◆ What the task asks ◆
Return each entry exactly, omitting nothing.

◆ Material for this task ◆
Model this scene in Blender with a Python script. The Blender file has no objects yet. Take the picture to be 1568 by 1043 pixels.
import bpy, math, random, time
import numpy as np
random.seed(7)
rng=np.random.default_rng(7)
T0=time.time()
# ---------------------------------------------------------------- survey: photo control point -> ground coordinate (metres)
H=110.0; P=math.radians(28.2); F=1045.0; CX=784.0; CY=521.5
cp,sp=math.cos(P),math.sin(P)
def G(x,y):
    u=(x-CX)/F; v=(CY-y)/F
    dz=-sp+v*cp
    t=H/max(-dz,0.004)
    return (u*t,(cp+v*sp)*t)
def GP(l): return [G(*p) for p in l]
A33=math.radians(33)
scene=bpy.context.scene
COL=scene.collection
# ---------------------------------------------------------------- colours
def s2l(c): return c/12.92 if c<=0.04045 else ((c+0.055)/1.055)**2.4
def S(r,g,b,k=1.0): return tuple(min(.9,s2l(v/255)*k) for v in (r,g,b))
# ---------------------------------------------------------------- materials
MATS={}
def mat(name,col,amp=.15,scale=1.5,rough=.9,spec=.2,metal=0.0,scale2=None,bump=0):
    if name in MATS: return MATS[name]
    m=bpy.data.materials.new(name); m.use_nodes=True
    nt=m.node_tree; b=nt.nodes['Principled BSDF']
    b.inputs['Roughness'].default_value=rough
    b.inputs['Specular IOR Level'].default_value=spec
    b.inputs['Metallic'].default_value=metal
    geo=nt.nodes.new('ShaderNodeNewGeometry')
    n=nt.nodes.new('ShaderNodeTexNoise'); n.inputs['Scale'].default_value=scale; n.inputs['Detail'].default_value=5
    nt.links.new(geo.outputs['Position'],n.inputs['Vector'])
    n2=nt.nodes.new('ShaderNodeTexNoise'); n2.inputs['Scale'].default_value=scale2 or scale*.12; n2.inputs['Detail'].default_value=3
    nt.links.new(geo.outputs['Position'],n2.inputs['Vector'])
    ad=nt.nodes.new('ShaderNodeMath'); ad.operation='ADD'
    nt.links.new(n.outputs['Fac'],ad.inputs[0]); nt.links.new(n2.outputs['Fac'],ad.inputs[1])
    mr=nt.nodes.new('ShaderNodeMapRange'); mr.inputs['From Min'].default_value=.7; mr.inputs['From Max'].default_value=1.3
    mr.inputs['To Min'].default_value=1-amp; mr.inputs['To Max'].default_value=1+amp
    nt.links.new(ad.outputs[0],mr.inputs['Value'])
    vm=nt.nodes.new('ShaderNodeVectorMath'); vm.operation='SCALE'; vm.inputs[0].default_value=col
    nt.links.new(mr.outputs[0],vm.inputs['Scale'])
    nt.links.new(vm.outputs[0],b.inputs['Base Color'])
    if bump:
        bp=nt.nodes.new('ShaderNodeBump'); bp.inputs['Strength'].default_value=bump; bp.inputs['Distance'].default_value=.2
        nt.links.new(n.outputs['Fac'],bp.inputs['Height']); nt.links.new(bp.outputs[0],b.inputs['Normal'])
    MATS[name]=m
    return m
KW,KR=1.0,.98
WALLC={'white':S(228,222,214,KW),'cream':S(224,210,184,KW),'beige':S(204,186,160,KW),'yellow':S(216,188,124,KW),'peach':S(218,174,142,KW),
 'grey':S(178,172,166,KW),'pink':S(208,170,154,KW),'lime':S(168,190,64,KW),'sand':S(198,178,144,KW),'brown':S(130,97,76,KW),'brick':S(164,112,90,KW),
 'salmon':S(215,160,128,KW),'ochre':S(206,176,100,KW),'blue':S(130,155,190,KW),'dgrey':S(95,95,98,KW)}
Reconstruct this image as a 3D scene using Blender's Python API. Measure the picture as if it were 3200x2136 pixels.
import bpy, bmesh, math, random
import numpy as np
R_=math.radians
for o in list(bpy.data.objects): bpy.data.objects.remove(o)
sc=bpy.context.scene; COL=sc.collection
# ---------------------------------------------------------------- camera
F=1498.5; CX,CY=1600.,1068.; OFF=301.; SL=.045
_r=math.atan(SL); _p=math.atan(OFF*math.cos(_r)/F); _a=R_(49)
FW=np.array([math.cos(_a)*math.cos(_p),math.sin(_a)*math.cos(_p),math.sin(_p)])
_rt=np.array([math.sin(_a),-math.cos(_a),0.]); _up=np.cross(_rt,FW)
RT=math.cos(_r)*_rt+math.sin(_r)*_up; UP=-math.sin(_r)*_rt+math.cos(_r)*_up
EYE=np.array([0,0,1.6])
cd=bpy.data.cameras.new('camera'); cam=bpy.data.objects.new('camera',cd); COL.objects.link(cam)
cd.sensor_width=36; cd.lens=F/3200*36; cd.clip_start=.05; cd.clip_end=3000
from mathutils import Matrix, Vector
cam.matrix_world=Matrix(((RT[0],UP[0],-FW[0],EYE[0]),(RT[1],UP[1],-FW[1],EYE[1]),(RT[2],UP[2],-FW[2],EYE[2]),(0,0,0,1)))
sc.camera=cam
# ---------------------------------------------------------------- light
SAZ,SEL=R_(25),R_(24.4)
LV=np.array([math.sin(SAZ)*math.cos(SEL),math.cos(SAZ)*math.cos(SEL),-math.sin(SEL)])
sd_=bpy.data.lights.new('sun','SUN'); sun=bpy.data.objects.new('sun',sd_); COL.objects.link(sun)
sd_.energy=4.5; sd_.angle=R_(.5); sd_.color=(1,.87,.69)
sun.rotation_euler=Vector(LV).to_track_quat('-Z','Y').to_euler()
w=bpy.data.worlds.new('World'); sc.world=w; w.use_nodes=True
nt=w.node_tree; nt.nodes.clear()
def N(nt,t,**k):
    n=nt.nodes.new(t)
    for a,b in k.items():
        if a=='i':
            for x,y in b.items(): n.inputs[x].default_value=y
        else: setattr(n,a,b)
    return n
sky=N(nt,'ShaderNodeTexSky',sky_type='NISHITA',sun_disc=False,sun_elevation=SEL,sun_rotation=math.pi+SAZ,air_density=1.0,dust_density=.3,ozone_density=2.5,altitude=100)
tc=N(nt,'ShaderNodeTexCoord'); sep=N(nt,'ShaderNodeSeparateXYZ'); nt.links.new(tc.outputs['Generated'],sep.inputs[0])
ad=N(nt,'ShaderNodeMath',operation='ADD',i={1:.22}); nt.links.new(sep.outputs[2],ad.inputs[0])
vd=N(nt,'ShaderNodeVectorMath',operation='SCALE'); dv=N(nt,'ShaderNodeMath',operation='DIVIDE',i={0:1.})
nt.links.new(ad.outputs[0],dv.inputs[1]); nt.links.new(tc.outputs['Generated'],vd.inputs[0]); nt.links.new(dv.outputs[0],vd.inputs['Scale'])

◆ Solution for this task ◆
Model this scene in Blender with a Python script. The Blender file has no objects yet. Take the picture to be 1568 by 1043 pixels.
import bpy, math, random, time
import numpy as np
random.seed(7)
rng=np.random.default_rng(7)
T0=time.time()
# ---------------------------------------------------------------- survey: photo control point -> ground coordinate (metres)
H=110.0; P=math.radians(28.2); F=1045.0; CX=784.0; CY=521.5
cp,sp=math.cos(P),math.sin(P)
def G(x,y):
    u=(x-CX)/F; v=(CY-y)/F
    dz=-sp+v*cp
    t=H/max(-dz,0.004)
    return (u*t,(cp+v*sp)*t)
def GP(l): return [G(*p) for p in l]
A33=math.radians(33)
scene=bpy.context.scene
COL=scene.collection
# ---------------------------------------------------------------- colours
def s2l(c): return c/12.92 if c<=0.04045 else ((c+0.055)/1.055)**2.4
def S(r,g,b,k=1.0): return tuple(min(.9,s2l(v/255)*k) for v in (r,g,b))
# ---------------------------------------------------------------- materials
MATS={}
def mat(name,col,amp=.15,scale=1.5,rough=.9,spec=.2,metal=0.0,scale2=None,bump=0):
    if name in MATS: return MATS[name]
    m=bpy.data.materials.new(name); m.use_nodes=True
    nt=m.node_tree; b=nt.nodes['Principled BSDF']
    b.inputs['Roughness'].default_value=rough
    b.inputs['Specular IOR Level'].default_value=spec
    b.inputs['Metallic'].default_value=metal
    geo=nt.nodes.new('ShaderNodeNewGeometry')
    n=nt.nodes.new('ShaderNodeTexNoise'); n.inputs['Scale'].default_value=scale; n.inputs['Detail'].default_value=5
    nt.links.new(geo.outputs['Position'],n.inputs['Vector'])
    n2=nt.nodes.new('ShaderNodeTexNoise'); n2.inputs['Scale'].default_value=scale2 or scale*.12; n2.inputs['Detail'].default_value=3
    nt.links.new(geo.outputs['Position'],n2.inputs['Vector'])
    ad=nt.nodes.new('ShaderNodeMath'); ad.operation='ADD'
    nt.links.new(n.outputs['Fac'],ad.inputs[0]); nt.links.new(n2.outputs['Fac'],ad.inputs[1])
    mr=nt.nodes.new('ShaderNodeMapRange'); mr.inputs['From Min'].default_value=.7; mr.inputs['From Max'].default_value=1.3
    mr.inputs['To Min'].default_value=1-amp; mr.inputs['To Max'].default_value=1+amp
    nt.links.new(ad.outputs[0],mr.inputs['Value'])
    vm=nt.nodes.new('ShaderNodeVectorMath'); vm.operation='SCALE'; vm.inputs[0].default_value=col
    nt.links.new(mr.outputs[0],vm.inputs['Scale'])
    nt.links.new(vm.outputs[0],b.inputs['Base Color'])
    if bump:
        bp=nt.nodes.new('ShaderNodeBump'); bp.inputs['Strength'].default_value=bump; bp.inputs['Distance'].default_value=.2
        nt.links.new(n.outputs['Fac'],bp.inputs['Height']); nt.links.new(bp.outputs[0],b.inputs['Normal'])
    MATS[name]=m
    return m
KW,KR=1.0,.98
WALLC={'white':S(228,222,214,KW),'cream':S(224,210,184,KW),'beige':S(204,186,160,KW),'yellow':S(216,188,124,KW),'peach':S(218,174,142,KW),
 'grey':S(178,172,166,KW),'pink':S(208,170,154,KW),'lime':S(168,190,64,KW),'sand':S(198,178,144,KW),'brown':S(130,97,76,KW),'brick':S(164,112,90,KW),
 'salmon':S(215,160,128,KW),'ochre':S(206,176,100,KW),'blue':S(130,155,190,KW),'dgrey':S(95,95,98,KW)}
Reconstruct this image as a 3D scene using Blender's Python API. Measure the picture as if it were 3200x2136 pixels.
import bpy, bmesh, math, random
import numpy as np
R_=math.radians
for o in list(bpy.data.objects): bpy.data.objects.remove(o)
sc=bpy.context.scene; COL=sc.collection
# ---------------------------------------------------------------- camera
F=1498.5; CX,CY=1600.,1068.; OFF=301.; SL=.045
_r=math.atan(SL); _p=math.atan(OFF*math.cos(_r)/F); _a=R_(49)
FW=np.array([math.cos(_a)*math.cos(_p),math.sin(_a)*math.cos(_p),math.sin(_p)])
_rt=np.array([math.sin(_a),-math.cos(_a),0.]); _up=np.cross(_rt,FW)
RT=math.cos(_r)*_rt+math.sin(_r)*_up; UP=-math.sin(_r)*_rt+math.cos(_r)*_up
EYE=np.array([0,0,1.6])
cd=bpy.data.cameras.new('camera'); cam=bpy.data.objects.new('camera',cd); COL.objects.link(cam)
cd.sensor_width=36; cd.lens=F/3200*36; cd.clip_start=.05; cd.clip_end=3000
from mathutils import Matrix, Vector
cam.matrix_world=Matrix(((RT[0],UP[0],-FW[0],EYE[0]),(RT[1],UP[1],-FW[1],EYE[1]),(RT[2],UP[2],-FW[2],EYE[2]),(0,0,0,1)))
sc.camera=cam
# ---------------------------------------------------------------- light
SAZ,SEL=R_(25),R_(24.4)
LV=np.array([math.sin(SAZ)*math.cos(SEL),math.cos(SAZ)*math.cos(SEL),-math.sin(SEL)])
sd_=bpy.data.lights.new('sun','SUN'); sun=bpy.data.objects.new('sun',sd_); COL.objects.link(sun)
sd_.energy=4.5; sd_.angle=R_(.5); sd_.color=(1,.87,.69)
sun.rotation_euler=Vector(LV).to_track_quat('-Z','Y').to_euler()
w=bpy.data.worlds.new('World'); sc.world=w; w.use_nodes=True
nt=w.node_tree; nt.nodes.clear()
def N(nt,t,**k):
    n=nt.nodes.new(t)
    for a,b in k.items():
        if a=='i':
            for x,y in b.items(): n.inputs[x].default_value=y
        else: setattr(n,a,b)
    return n
sky=N(nt,'ShaderNodeTexSky',sky_type='NISHITA',sun_disc=False,sun_elevation=SEL,sun_rotation=math.pi+SAZ,air_density=1.0,dust_density=.3,ozone_density=2.5,altitude=100)
tc=N(nt,'ShaderNodeTexCoord'); sep=N(nt,'ShaderNodeSeparateXYZ'); nt.links.new(tc.outputs['Generated'],sep.inputs[0])
ad=N(nt,'ShaderNodeMath',operation='ADD',i={1:.22}); nt.links.new(sep.outputs[2],ad.inputs[0])
vd=N(nt,'ShaderNodeVectorMath',operation='SCALE'); dv=N(nt,'ShaderNodeMath',operation='DIVIDE',i={0:1.})
nt.links.new(ad.outputs[0],dv.inputs[1]); nt.links.new(tc.outputs['Generated'],vd.inputs[0]); nt.links.new(dv.outputs[0],vd.inputs['Scale'])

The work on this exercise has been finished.